Anyone who has ever spent some time in Hamburg is familiar with those thick spray-paint smileys and OZ graffiti all around the city’s transit network. The moment you notice them, you see them everywhere. Even though he painted larger murals on occasions, the grandfather of Hamburg's graffiti scene was mostly known for his smiley faces as well as a handful of signature tags and acronyms splattered across the city. USPs or DSFs ("Ultras Sankt Pauli" – a hardcore fan club of local football team St. Pauli with anarchist tendencies, and "Der Staatsfeind" – enemy of the State), crudely sprayed on repeat in heavy black lines like only a mad man would. By most accounts, it is estimated he sprayed over 120,000 tags across Hamburg throughout his career, which makes him one of the world's most prolific spray-paint hooligan ever.
Walter Fischer, mostly known as OZ, started tagging in the late 1970’s, but rose to prominence in Hamburg in the early 1990’s. At the time, very few people here thought his smileys were funny. He spent most of the next 25 years running in with the law, tagging his name everywhere in Hamburg, and getting in trouble for property damage.
As an anti-establishment contrarian, he enjoyed pissing people off. There’s a story of him tagging a building in Sternschanze only to find out a few days later the owner has whitewashed everything. Lo and behold, OZ tagged it again. The owner whitewashed it again. And OZ would tag it. And the owner whitewashed. And so on. Yet most of all he liked to paint: he would eagerly wait for canals to freeze in winter so he could reach spots he otherwise couldn’t. There were risks, of course: other than the police, guards and trackside security staff, there was the plain danger of getting injured, like he did when he severely burnt his foot after slipping and accidentally stepping on an electric rail. Stints in jail were getting old too, so he had to lawyer up.
At this point he had built quite a following, and after years of turning down offers to exhibit his work, legal bills forced him to reluctantly agree to get into the art business and make money. Fischer hated the spotlight almost as much as he hated the police, and felt he was selling a bit of his soul by exhibiting his work for people who, a few years earlier, would openly criticize graffiti artists like him. But lawyers cost money. That was nevertheless a turning point for him: instead of erasing his tags Hamburg started to look at them with pride.
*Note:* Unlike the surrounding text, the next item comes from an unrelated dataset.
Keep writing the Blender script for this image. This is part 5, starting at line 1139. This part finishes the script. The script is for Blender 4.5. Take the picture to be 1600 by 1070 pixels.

OZ died a Thursday night of September 2014. The paint from his last tags was still wet when the police found his lifeless body along the tracks of the S1 Line, between Berliner Tor and Central Stations, 45 odd minutes after a commuter train hit him. He was 64.
To say that his art outlived him would be a bit too simplistic. Most of his larger colorful murals are already in poor condition, although his simpler black-on-white or white-on-black tags have held up pretty well. Hamburg has indeed turned into one huge “find the smiley” playground. Yet what has changed in Hamburg is the overall attitude regarding graffiti, and OZ’s cheerful graffiti played an important part in that reassessment.
Graffiti is undergoing a social reassessment, from visual pollution to proper art form, and is increasingly gaining the mainstream support long enjoyed by mural artists. There’s an unwritten code about tagging over someone else’s work, or defacing a heritage building, and as long as taggers abide to it, the public will keep of getting more supportive. Some neighborhoods such as St. Pauli and Sternchanze have even taken on to graffiti, to the point where every surface within reach might get painted. Guys like OZ have certainly made cities like Hamburg more colorful, and transformed the way we see our urban environment. These are no longer bare concrete walls, only blank canvases.